We get flat tracks, we will kill anyone. Even though India didn’t exactly face the best fast bowlers in Australia during the T20s, they still were way too good, simple because the Aussies too were dabbling with the flat tracks they envisage they’d get during the World Cup in India.

So all was good. Huge scores were defended or chased down.

Then we came to Pune. Now, Pune is one of the newer centres, so they are out to impress. Additionally, they need the pitches and the square to hold for the duration of the events to come, so they needed to tie the soil down with grass.

So there was grass, and a hard square. That was the end of India’s honeymoon, even against an inexperienced attack.

What will happen now is that there will be panic in the ranks and there will be desperate moves made to slow down the tracks (if they aren’t slow already) at Ranchi and Vizag, the venues for the next two matches.

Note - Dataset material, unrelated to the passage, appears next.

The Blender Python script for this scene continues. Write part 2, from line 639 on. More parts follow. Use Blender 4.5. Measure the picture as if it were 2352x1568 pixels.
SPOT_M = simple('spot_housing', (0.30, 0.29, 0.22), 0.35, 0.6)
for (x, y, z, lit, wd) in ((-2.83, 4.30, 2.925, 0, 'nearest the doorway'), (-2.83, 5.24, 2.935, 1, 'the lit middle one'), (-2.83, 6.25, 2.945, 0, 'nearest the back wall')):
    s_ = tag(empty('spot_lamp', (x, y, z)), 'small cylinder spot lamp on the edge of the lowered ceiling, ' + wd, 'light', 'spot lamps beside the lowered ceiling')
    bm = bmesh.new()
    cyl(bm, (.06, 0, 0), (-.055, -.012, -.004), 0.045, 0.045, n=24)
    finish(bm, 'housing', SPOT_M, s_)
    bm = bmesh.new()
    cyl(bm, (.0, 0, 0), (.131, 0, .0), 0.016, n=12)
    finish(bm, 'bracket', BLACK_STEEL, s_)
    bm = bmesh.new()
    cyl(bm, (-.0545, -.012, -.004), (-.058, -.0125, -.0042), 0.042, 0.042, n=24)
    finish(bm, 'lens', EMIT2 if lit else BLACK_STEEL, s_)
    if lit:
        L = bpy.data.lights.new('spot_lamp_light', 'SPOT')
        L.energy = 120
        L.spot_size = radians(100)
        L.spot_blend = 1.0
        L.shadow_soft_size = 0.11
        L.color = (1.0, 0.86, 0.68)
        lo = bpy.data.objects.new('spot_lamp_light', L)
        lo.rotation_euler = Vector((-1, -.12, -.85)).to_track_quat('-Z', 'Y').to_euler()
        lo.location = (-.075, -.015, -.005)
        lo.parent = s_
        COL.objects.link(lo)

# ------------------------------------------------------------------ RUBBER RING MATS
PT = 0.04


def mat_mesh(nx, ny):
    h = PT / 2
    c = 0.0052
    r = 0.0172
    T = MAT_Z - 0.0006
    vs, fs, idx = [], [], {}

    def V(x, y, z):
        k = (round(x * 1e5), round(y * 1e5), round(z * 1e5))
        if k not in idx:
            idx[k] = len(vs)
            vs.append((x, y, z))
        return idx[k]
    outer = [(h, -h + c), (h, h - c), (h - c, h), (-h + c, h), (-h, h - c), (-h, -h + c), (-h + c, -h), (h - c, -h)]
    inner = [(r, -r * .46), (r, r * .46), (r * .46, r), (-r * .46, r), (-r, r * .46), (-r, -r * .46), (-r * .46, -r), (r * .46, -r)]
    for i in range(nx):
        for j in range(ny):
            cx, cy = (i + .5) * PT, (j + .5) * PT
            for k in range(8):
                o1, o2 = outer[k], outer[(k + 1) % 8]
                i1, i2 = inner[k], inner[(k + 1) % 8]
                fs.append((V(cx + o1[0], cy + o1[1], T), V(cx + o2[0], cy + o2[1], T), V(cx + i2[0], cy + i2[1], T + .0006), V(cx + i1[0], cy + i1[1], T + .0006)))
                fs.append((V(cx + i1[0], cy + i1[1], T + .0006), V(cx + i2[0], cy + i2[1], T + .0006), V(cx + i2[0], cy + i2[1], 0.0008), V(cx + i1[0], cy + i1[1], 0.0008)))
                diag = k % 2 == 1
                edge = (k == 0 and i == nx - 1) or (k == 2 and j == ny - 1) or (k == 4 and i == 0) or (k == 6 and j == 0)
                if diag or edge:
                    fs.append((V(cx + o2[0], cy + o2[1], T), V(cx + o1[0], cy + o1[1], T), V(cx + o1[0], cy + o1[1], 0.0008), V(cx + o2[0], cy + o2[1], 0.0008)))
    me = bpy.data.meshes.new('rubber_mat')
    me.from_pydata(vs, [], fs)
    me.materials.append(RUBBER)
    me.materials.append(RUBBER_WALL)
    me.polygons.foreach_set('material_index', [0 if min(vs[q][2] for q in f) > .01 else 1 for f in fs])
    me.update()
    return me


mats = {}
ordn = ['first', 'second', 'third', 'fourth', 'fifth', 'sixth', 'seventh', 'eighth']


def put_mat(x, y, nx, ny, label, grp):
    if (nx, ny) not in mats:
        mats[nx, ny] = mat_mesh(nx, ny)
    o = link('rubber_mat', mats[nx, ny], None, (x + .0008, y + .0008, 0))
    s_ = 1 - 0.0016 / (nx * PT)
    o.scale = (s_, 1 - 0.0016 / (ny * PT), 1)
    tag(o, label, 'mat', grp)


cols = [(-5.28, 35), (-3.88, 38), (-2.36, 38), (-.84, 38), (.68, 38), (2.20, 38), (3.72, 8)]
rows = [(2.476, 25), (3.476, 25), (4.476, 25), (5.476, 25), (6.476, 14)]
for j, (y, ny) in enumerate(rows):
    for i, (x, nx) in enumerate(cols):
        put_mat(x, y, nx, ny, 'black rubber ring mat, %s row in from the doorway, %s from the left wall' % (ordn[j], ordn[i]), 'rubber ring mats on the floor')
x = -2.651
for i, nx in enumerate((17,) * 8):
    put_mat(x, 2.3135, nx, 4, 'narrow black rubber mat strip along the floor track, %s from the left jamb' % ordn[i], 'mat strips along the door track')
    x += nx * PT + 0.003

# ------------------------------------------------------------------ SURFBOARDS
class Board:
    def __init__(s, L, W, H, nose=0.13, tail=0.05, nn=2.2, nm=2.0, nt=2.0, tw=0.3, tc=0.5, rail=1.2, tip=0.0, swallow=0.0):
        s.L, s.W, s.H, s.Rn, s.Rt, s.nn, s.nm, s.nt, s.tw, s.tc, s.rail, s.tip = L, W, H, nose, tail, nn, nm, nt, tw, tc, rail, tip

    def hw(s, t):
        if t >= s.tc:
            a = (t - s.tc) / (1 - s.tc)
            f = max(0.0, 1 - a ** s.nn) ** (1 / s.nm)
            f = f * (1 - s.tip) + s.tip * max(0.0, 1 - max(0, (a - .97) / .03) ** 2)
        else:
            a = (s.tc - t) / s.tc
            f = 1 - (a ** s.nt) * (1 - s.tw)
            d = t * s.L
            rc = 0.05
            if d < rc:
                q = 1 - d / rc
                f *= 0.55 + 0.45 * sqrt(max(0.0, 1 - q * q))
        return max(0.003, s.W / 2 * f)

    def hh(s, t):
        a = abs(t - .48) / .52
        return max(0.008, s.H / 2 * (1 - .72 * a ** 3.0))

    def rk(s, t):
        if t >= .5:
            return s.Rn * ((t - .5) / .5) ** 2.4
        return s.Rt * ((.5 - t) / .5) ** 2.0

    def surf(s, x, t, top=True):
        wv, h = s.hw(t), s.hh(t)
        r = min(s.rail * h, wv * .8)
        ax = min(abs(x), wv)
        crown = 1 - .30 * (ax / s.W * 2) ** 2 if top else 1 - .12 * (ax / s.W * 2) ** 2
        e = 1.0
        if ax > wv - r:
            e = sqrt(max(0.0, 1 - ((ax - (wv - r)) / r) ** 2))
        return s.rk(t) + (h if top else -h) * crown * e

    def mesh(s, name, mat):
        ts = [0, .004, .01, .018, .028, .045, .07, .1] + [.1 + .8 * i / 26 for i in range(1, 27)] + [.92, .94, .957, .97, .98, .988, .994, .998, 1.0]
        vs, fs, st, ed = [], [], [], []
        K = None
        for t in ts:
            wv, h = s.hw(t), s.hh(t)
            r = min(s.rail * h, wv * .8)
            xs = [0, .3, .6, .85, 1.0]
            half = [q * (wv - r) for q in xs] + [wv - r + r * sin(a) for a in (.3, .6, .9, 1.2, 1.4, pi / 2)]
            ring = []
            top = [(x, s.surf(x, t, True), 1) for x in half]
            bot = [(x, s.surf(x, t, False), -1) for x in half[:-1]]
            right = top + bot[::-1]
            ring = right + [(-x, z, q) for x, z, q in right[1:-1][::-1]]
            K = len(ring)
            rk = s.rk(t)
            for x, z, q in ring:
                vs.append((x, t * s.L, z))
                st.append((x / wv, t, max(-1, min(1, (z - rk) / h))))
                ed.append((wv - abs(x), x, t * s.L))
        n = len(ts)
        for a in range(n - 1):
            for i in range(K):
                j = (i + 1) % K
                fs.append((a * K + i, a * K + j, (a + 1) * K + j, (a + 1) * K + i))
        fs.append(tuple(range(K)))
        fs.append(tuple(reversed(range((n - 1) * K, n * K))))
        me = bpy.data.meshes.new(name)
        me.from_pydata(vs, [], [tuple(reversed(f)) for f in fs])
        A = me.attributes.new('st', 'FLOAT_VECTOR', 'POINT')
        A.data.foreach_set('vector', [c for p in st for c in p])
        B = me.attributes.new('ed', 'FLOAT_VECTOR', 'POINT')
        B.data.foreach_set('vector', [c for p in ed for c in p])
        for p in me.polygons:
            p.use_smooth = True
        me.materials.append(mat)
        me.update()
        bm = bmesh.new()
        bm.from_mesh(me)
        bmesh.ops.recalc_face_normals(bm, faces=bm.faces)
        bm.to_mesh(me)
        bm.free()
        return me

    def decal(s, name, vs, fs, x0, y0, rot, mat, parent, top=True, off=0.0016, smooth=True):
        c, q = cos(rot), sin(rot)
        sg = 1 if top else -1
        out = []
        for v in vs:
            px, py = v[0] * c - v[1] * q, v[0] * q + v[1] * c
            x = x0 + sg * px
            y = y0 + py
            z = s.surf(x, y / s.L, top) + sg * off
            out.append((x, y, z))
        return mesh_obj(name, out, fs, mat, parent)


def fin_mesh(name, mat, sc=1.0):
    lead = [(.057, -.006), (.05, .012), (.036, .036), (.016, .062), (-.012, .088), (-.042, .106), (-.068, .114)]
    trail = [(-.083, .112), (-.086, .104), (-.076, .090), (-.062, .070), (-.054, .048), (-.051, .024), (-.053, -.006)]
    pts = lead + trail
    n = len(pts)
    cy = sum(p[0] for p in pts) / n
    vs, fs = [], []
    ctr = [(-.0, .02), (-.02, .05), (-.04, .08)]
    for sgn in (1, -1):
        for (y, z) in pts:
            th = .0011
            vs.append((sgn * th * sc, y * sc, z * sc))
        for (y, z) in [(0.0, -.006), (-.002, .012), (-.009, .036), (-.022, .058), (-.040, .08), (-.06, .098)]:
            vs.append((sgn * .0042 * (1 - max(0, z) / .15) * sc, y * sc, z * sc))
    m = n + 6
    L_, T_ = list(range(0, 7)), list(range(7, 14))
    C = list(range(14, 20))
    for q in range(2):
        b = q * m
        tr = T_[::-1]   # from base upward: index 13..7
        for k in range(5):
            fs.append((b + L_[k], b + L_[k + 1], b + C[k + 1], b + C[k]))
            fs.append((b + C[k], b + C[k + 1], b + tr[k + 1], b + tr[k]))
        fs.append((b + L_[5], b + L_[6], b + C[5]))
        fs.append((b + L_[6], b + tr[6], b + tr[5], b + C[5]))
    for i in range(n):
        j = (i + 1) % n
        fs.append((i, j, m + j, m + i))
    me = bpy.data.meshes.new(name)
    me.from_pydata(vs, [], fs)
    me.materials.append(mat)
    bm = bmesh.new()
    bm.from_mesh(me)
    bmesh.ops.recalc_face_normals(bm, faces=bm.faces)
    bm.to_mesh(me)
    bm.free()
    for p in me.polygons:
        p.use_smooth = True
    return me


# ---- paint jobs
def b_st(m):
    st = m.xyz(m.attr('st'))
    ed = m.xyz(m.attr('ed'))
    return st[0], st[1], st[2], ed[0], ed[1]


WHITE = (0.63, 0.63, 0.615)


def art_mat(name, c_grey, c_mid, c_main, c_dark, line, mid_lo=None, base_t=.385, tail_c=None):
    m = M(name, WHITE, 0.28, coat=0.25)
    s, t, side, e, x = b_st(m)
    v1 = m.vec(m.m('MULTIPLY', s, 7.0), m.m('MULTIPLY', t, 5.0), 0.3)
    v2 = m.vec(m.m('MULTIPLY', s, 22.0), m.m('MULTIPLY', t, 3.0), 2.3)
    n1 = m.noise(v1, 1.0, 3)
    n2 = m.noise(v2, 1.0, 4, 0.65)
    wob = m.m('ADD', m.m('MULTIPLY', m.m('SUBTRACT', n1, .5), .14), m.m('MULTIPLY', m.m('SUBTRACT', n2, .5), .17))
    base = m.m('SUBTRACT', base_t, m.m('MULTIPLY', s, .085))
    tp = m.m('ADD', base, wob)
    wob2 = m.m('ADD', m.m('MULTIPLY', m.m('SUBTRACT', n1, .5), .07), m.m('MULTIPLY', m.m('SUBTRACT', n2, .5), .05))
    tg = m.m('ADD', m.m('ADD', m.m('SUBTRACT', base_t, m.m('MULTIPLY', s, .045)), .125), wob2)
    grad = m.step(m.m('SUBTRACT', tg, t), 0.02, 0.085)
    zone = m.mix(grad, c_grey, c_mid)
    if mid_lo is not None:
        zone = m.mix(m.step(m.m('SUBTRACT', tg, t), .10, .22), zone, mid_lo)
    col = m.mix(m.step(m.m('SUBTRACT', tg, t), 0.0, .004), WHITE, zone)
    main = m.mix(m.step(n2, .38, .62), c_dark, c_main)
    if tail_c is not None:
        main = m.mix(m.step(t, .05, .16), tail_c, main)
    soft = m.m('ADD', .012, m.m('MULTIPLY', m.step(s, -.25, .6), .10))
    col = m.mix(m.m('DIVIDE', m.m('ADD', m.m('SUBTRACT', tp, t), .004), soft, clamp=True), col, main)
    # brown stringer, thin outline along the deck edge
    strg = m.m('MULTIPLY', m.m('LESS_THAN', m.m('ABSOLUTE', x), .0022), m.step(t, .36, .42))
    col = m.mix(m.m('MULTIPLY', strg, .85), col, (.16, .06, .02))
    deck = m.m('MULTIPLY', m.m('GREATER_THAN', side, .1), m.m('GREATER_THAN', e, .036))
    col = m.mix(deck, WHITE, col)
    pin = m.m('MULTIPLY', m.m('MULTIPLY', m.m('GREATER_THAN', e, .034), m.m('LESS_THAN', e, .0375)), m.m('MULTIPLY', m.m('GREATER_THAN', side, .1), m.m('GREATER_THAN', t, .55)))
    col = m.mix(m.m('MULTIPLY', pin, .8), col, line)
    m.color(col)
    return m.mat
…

The dodgy thing about a three-match series is that by the time you find your feet, it’s over.

But it could also be considered an aberration. No association worth its salt will now offer anything close to what Pune offered. So it may still be quite possible for India to hammer these youngsters on flat pitches and recover to win the last series before the big event.

Pune: Sri Lankan bowler Dushmantha Chameera celebrates the wicket of Indian batsman Yuvraj Singh during the first T20 match in Pune on Tuesday, Feb 9, 2016. Photo-PTI

Pune: Sri Lankan bowler Dushmantha Chameera celebrates the wicket of Indian batsman Yuvraj Singh during the first T20 match in Pune on Tuesday, Feb 9, 2016.
Photo-PTI

But the way in which the Indian batsmen folded up wouldn’t have been missed by the big boys in the business. For future reference.

And let’s face it. While we all root for the boys to win, it doesn’t hurt to see them jump once in a while, does it? It gives us some ammunition to fire in what is becoming a boring, repetitive game.